Nałogi.. Każdy ma jakiś, tylko tego nie klasyfikuje jako nałóg. Ja z alkoholu pije tylko piwo, nieraz w większej, nieraz w mniejszej ilości, co nie zmienia faktu, że piwko się leje dość często. Nigdy nie przesadzam, piwem upiłem się tylko raz na festynie ale to inna historia. Za nałoga się nie mam, po prostu lubię ten smak i tyle - piwo napój bogów. Reszta alkoholu nie zasługuje na mój szacunek - wódki nie cierpię, wina nie przełknę, szampan jest ohydny a koniaki whiskey i inne badziewia smakują jak pomyje. Piwko i tylko piwko - i z umiarem
Narkotyki - zielone, białe - oba raz skaziły mój organizm, ale TYLKO raz, który był zarazem ostatnim razem. Nigdy więcej się tego nie tknę - już pal sześć to co się ze mną działo, ale widok znajomego na imprezie gdy "lekko" przesadził każdego powinien odrzucić od tego syfu na dość dużą odległość.

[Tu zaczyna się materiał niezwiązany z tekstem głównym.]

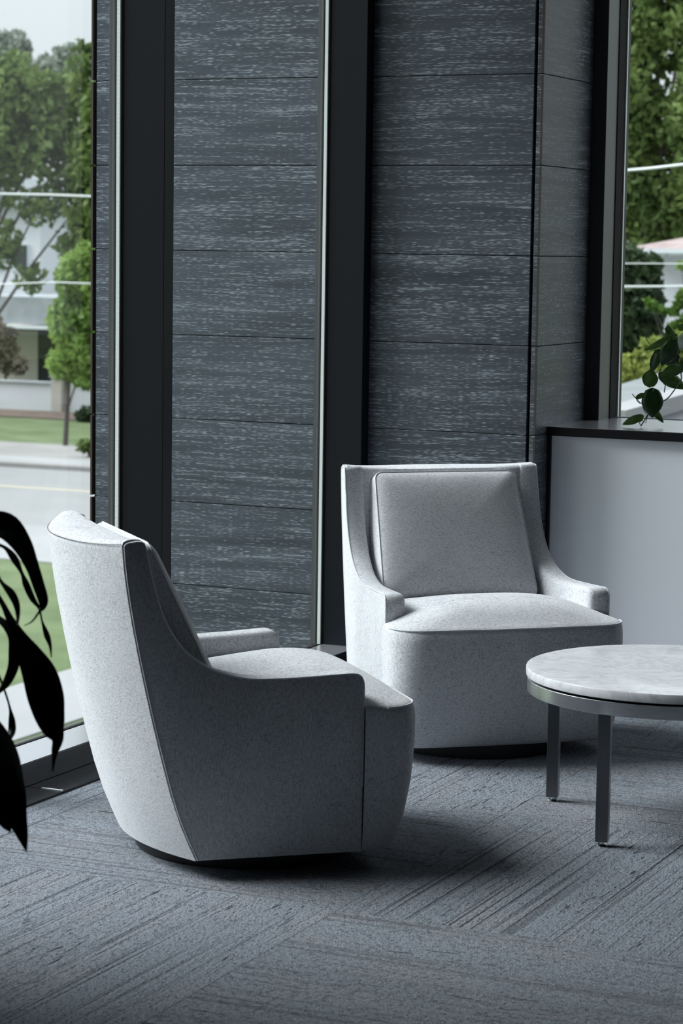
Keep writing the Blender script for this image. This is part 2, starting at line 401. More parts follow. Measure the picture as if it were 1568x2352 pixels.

Papierosy paliłem, jak się to mówi "za szkuta". Moi kumple dziś chcą wyjść z nałogu, ja się opamiętałem i jestem jedyny niepalący
- kolejny nałóg mi odpadł
Pozytywne Nałogi - muza, nie ma takiej sytuacji, żebym miał kompa włączonego i nie słuchał muzyki - no chyba że oglądam film, ja mogę się uznać za audiofila - lubuję się w czystym, krystalicznym brzmieniu, nie słucham konkretnego, jednego typu muzyki - w każdym gatunku znajdę coś dla siebie.
No i ostatnim nałogiem, w którym jestem od 17 miesięcy - to moja kobieta, dziś mija 17 miesięcy od pierwszego naszego pocałunku, to chyba jedyny nałóg z którego nigdy nie chciałbym wyjść.